The non-GAAP EPS of $0.58 beat the $0.50 estimate by 16%, signaling that cost management and operational efficiency are driving profitability even as topline growth stalls. Operating income swung positive to $656K from a $769K loss in the prior year quarter. This inflection matters because it shows the Gen2X product focus and restructuring efforts are taking hold.
Cash Generation Accelerates Sharply
Operating cash flow nearly doubled year-over-year, rising to $20.9M from $10.1M. Free cash flow reached $17.95M in the quarter. This is the clearest sign that management’s operational discipline is translating into tangible cash returns, not just accounting adjustments. Shareholders’ equity expanded 43.3% to $195.0M, reflecting both profitability and balance sheet strengthening.

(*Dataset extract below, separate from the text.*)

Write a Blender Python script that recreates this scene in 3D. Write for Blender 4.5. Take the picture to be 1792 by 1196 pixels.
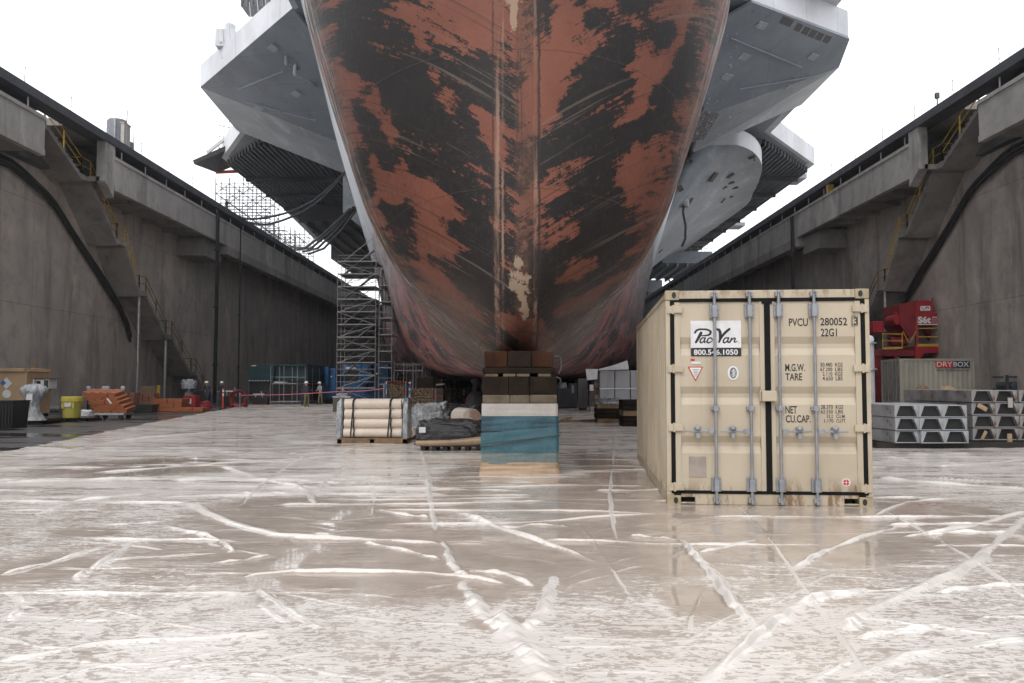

The company’s cash position declined to $51.7M from $73.1M year-over-year, a 29.8% drop. That reduction warrants attention given the $284.3M in long-term debt on the balance sheet. Management’s ability to service that debt will depend on sustaining this cash generation momentum.
Guidance Points to Caution Ahead
Q4 guidance calls for revenue between $90.0M and $93.0M, implying a sequential decline from Q3’s $96.1M. Non-GAAP EPS is guided to $0.48 to $0.52, suggesting earnings will hold relatively flat quarter-over-quarter. This forward view suggests management is not confident in accelerating demand and is taking a conservative stance heading into year-end.
CEO Chris Diorio emphasized that Gen2X solutions and recurring endpoint IC volumes drove the quarter, framing the results as validation of the company’s strategic pivot. The commentary struck an optimistic tone on market position, but the guidance decline raises questions about whether that confidence extends to the near term.
Key Figures
- Revenue: $96.1M (vs. $92.63M expected); up 0.95% year-over-year
- Non-GAAP EPS: $0.58 (vs. $0.50 expected); up 16%
- Adjusted EBITDA: $19.1M
- Operating Cash Flow: $20.9M (vs. $10.1M prior year); up 107.5%
- Free Cash Flow: $17.95M
- Gross Margin: Up 1.6% year-over-year to $48.3M
- Shareholders’ Equity: $195.0M (vs. $136.1M prior year); up 43.3%
The cash flow acceleration is the metric that stands out. It reflects genuine operational improvement, not revenue manipulation.
The stock trades at 75x forward P/E and 19x sales, a premium valuation that assumes sustained earnings growth. Q4 guidance suggests revenue will contract sequentially, which creates a near-term headwind. The key question for the next quarter is whether the company can stabilize topline growth or if the deceleration persists into 2026.